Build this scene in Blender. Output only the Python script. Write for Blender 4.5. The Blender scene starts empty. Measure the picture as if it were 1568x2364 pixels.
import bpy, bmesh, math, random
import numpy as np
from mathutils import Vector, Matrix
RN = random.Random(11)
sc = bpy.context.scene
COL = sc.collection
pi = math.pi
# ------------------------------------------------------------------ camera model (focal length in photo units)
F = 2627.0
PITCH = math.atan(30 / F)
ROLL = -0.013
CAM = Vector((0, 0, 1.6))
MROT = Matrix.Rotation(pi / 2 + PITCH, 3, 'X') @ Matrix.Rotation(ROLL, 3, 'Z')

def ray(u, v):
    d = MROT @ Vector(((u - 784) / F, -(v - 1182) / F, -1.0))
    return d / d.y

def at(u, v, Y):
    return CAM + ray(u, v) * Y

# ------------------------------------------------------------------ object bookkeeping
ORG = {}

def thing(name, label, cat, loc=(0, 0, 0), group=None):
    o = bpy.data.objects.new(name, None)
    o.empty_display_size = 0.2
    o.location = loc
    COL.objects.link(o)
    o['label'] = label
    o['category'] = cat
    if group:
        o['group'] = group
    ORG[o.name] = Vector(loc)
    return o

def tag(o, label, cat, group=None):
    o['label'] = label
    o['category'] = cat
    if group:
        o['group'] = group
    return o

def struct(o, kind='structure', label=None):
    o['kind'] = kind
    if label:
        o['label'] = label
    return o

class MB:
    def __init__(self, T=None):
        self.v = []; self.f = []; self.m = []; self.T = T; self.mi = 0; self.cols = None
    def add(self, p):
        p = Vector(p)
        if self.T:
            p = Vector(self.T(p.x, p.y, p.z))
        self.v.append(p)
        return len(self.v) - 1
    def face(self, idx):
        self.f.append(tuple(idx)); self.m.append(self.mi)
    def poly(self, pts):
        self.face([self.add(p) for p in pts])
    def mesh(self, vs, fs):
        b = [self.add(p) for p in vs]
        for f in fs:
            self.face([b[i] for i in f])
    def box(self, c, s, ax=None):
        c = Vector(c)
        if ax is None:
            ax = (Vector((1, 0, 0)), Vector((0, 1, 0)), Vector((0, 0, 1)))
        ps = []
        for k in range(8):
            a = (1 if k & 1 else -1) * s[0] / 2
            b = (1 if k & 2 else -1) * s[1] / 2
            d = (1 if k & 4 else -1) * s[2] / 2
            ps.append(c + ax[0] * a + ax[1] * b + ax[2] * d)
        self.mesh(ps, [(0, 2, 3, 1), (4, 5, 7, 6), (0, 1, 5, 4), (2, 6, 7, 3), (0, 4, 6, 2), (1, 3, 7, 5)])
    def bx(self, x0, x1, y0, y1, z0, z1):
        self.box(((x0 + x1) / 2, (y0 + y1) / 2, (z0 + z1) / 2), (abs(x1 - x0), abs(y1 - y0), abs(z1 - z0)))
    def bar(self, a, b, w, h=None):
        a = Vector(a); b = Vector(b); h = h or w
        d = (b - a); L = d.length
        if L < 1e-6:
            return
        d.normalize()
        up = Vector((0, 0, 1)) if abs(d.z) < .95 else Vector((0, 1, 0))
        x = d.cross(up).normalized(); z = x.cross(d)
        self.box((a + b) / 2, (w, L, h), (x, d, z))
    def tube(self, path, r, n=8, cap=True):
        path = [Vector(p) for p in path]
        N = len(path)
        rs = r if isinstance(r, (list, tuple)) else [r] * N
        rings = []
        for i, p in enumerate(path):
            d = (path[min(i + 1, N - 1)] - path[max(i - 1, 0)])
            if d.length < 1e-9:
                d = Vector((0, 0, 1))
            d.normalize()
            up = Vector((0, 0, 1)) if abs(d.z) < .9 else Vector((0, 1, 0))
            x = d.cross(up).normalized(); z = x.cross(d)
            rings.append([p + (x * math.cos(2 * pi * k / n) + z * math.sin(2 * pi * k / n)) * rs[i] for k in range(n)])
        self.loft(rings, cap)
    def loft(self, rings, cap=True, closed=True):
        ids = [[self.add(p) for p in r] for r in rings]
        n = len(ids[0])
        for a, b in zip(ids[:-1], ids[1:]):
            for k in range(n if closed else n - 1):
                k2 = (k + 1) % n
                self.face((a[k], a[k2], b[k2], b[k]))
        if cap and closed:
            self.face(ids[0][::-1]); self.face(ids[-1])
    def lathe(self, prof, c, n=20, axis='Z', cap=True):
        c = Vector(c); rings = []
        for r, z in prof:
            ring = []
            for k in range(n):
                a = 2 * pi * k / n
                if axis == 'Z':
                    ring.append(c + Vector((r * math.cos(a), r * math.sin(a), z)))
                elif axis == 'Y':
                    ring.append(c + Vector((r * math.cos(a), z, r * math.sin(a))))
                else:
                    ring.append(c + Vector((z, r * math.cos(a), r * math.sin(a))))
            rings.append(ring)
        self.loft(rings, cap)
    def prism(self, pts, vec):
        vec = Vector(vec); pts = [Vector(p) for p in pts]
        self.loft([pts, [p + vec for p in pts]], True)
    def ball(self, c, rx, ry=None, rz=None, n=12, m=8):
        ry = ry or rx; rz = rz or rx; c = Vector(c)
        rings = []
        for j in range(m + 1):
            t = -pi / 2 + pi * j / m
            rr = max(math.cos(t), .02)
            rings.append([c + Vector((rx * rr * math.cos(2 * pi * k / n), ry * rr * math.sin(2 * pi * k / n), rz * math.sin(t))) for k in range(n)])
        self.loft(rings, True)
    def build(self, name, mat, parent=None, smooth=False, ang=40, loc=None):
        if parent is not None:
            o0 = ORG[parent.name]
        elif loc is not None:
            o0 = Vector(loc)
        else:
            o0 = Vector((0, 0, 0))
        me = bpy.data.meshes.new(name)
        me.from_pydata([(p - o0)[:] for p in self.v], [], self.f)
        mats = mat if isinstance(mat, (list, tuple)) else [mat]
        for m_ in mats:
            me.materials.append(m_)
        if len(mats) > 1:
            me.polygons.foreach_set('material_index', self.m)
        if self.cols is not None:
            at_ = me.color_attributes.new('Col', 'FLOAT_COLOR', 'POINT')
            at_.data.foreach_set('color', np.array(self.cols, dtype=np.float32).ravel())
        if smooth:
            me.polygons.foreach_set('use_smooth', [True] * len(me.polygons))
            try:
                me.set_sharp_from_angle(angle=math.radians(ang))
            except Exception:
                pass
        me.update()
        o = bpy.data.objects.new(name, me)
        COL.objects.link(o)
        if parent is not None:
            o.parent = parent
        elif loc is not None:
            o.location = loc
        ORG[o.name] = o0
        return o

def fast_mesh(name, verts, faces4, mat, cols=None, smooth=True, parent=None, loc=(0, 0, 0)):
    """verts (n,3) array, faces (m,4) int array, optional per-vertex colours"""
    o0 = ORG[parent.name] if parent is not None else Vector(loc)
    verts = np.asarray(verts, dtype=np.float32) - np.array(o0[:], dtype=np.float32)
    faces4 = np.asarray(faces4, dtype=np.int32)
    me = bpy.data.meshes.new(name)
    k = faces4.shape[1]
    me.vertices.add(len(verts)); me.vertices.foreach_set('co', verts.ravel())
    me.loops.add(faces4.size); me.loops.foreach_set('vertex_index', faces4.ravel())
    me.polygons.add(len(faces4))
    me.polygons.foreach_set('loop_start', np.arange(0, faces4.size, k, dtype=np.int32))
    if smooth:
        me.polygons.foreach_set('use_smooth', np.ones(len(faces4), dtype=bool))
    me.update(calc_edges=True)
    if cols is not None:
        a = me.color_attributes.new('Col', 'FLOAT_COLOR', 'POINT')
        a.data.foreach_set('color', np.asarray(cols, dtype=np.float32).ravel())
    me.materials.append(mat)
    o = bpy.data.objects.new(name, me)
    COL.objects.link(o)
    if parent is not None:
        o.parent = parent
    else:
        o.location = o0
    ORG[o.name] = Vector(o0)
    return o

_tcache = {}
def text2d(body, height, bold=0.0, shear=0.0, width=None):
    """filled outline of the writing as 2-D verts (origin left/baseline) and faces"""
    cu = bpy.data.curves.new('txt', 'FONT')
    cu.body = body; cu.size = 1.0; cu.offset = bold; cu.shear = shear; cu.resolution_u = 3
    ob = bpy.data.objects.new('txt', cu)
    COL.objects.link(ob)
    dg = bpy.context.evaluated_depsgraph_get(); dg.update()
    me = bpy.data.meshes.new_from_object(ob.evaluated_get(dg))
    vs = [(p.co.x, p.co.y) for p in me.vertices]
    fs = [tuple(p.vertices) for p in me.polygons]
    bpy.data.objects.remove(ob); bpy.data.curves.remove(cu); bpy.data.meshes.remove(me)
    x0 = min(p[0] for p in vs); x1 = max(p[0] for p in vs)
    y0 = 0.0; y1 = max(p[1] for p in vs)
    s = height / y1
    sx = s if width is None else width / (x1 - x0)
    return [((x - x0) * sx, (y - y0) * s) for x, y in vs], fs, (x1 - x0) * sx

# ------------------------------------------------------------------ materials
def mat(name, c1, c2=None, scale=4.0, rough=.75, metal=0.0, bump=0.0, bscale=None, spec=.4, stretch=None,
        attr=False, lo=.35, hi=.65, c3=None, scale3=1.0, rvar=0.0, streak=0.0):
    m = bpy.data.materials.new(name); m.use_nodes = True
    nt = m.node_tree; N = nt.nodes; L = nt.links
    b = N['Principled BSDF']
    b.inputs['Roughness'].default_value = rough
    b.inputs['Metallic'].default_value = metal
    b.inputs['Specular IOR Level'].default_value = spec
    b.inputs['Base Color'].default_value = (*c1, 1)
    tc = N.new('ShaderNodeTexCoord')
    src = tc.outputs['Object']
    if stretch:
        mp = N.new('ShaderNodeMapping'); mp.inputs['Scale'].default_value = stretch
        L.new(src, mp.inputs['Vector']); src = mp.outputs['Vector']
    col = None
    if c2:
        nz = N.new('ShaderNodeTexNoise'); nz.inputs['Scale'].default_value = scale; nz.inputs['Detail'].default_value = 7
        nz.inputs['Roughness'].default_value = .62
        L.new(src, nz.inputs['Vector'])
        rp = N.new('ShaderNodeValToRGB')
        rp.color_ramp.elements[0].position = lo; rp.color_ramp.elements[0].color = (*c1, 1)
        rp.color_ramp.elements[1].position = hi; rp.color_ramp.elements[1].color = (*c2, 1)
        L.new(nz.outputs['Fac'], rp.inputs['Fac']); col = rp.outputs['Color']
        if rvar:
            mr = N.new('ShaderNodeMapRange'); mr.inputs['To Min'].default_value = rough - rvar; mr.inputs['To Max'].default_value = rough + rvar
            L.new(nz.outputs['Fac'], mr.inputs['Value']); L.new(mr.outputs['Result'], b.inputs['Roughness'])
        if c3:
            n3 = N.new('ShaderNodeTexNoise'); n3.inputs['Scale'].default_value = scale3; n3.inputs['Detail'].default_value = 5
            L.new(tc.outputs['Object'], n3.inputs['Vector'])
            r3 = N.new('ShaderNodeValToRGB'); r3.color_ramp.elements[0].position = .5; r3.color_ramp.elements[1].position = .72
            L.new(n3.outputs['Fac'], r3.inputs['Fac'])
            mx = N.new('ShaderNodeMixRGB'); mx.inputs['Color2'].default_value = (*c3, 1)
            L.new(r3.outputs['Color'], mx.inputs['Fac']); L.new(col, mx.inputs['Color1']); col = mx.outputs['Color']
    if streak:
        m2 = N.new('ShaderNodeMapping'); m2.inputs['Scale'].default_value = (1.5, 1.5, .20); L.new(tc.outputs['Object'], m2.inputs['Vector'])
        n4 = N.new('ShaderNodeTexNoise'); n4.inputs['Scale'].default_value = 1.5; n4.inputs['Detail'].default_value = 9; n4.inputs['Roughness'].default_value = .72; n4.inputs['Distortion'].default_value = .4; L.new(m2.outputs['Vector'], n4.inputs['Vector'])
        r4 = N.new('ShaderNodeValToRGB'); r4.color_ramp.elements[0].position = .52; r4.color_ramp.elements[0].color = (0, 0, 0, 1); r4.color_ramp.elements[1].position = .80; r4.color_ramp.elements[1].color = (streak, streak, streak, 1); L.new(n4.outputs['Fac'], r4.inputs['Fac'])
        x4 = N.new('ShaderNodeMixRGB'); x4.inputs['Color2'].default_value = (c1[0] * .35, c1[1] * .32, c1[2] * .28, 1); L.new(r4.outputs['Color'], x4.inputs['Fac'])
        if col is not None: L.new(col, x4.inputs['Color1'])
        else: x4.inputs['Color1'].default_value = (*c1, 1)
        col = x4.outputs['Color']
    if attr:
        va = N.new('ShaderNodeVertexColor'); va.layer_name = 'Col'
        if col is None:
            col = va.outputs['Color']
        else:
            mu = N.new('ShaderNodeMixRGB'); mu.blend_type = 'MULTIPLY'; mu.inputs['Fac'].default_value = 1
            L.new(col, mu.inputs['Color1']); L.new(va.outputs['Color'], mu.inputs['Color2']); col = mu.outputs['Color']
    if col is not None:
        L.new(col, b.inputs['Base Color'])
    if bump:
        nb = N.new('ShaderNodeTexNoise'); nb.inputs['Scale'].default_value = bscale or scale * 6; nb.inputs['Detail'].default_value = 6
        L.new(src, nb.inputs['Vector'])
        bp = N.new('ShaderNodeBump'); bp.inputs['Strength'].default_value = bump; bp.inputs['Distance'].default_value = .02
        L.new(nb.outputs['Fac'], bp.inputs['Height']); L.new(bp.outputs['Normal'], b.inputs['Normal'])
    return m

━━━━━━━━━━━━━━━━

» Your objective:
Copy out only the lines running from the beginning of the data to the line with "return CAM + ray(u, v) * Y", both ends included.

» Response to this exercise:
Build this scene in Blender. Output only the Python script. Write for Blender 4.5. The Blender scene starts empty. Measure the picture as if it were 1568x2364 pixels.
import bpy, bmesh, math, random
import numpy as np
from mathutils import Vector, Matrix
RN = random.Random(11)
sc = bpy.context.scene
COL = sc.collection
pi = math.pi
# ------------------------------------------------------------------ camera model (focal length in photo units)
F = 2627.0
PITCH = math.atan(30 / F)
ROLL = -0.013
CAM = Vector((0, 0, 1.6))
MROT = Matrix.Rotation(pi / 2 + PITCH, 3, 'X') @ Matrix.Rotation(ROLL, 3, 'Z')

def ray(u, v):
    d = MROT @ Vector(((u - 784) / F, -(v - 1182) / F, -1.0))
    return d / d.y

def at(u, v, Y):
    return CAM + ray(u, v) * Y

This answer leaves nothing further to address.